##### Material provided

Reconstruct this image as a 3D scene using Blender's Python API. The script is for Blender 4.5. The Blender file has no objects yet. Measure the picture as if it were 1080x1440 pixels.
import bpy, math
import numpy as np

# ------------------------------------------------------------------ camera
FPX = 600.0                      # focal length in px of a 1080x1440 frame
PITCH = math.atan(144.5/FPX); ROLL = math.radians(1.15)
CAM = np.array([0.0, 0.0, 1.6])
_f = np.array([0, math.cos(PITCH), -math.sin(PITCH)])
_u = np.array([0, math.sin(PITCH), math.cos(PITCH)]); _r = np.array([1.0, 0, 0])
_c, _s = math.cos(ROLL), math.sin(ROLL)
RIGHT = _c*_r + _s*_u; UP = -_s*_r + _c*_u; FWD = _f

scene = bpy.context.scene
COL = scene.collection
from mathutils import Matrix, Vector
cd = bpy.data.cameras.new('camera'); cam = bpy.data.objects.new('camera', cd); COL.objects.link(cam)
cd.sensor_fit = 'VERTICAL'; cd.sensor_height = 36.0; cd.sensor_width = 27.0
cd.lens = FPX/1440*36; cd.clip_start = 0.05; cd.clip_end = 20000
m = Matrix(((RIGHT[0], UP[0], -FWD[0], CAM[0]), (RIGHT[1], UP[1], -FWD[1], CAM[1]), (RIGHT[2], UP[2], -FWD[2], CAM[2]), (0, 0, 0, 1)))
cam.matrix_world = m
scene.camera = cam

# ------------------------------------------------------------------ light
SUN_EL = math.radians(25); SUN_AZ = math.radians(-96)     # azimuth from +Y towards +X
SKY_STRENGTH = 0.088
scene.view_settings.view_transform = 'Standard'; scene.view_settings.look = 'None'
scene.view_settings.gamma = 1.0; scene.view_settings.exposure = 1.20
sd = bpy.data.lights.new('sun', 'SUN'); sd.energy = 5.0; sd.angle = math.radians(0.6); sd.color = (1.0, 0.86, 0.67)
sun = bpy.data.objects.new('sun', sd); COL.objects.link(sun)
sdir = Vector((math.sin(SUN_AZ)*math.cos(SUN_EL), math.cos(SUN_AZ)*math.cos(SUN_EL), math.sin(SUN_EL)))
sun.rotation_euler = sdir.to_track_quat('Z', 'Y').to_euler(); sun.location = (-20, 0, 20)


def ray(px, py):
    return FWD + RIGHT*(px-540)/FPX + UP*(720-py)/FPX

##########

Return all of the data precisely as it appears.

Reconstruct this image as a 3D scene using Blender's Python API. The script is for Blender 4.5. The Blender file has no objects yet. Measure the picture as if it were 1080x1440 pixels.
import bpy, math
import numpy as np

# ------------------------------------------------------------------ camera
FPX = 600.0                      # focal length in px of a 1080x1440 frame
PITCH = math.atan(144.5/FPX); ROLL = math.radians(1.15)
CAM = np.array([0.0, 0.0, 1.6])
_f = np.array([0, math.cos(PITCH), -math.sin(PITCH)])
_u = np.array([0, math.sin(PITCH), math.cos(PITCH)]); _r = np.array([1.0, 0, 0])
_c, _s = math.cos(ROLL), math.sin(ROLL)
RIGHT = _c*_r + _s*_u; UP = -_s*_r + _c*_u; FWD = _f

scene = bpy.context.scene
COL = scene.collection
from mathutils import Matrix, Vector
cd = bpy.data.cameras.new('camera'); cam = bpy.data.objects.new('camera', cd); COL.objects.link(cam)
cd.sensor_fit = 'VERTICAL'; cd.sensor_height = 36.0; cd.sensor_width = 27.0
cd.lens = FPX/1440*36; cd.clip_start = 0.05; cd.clip_end = 20000
m = Matrix(((RIGHT[0], UP[0], -FWD[0], CAM[0]), (RIGHT[1], UP[1], -FWD[1], CAM[1]), (RIGHT[2], UP[2], -FWD[2], CAM[2]), (0, 0, 0, 1)))
cam.matrix_world = m
scene.camera = cam

# ------------------------------------------------------------------ light
SUN_EL = math.radians(25); SUN_AZ = math.radians(-96)     # azimuth from +Y towards +X
SKY_STRENGTH = 0.088
scene.view_settings.view_transform = 'Standard'; scene.view_settings.look = 'None'
scene.view_settings.gamma = 1.0; scene.view_settings.exposure = 1.20
sd = bpy.data.lights.new('sun', 'SUN'); sd.energy = 5.0; sd.angle = math.radians(0.6); sd.color = (1.0, 0.86, 0.67)
sun = bpy.data.objects.new('sun', sd); COL.objects.link(sun)
sdir = Vector((math.sin(SUN_AZ)*math.cos(SUN_EL), math.cos(SUN_AZ)*math.cos(SUN_EL), math.sin(SUN_EL)))
sun.rotation_euler = sdir.to_track_quat('Z', 'Y').to_euler(); sun.location = (-20, 0, 20)


def ray(px, py):
    return FWD + RIGHT*(px-540)/FPX + UP*(720-py)/FPX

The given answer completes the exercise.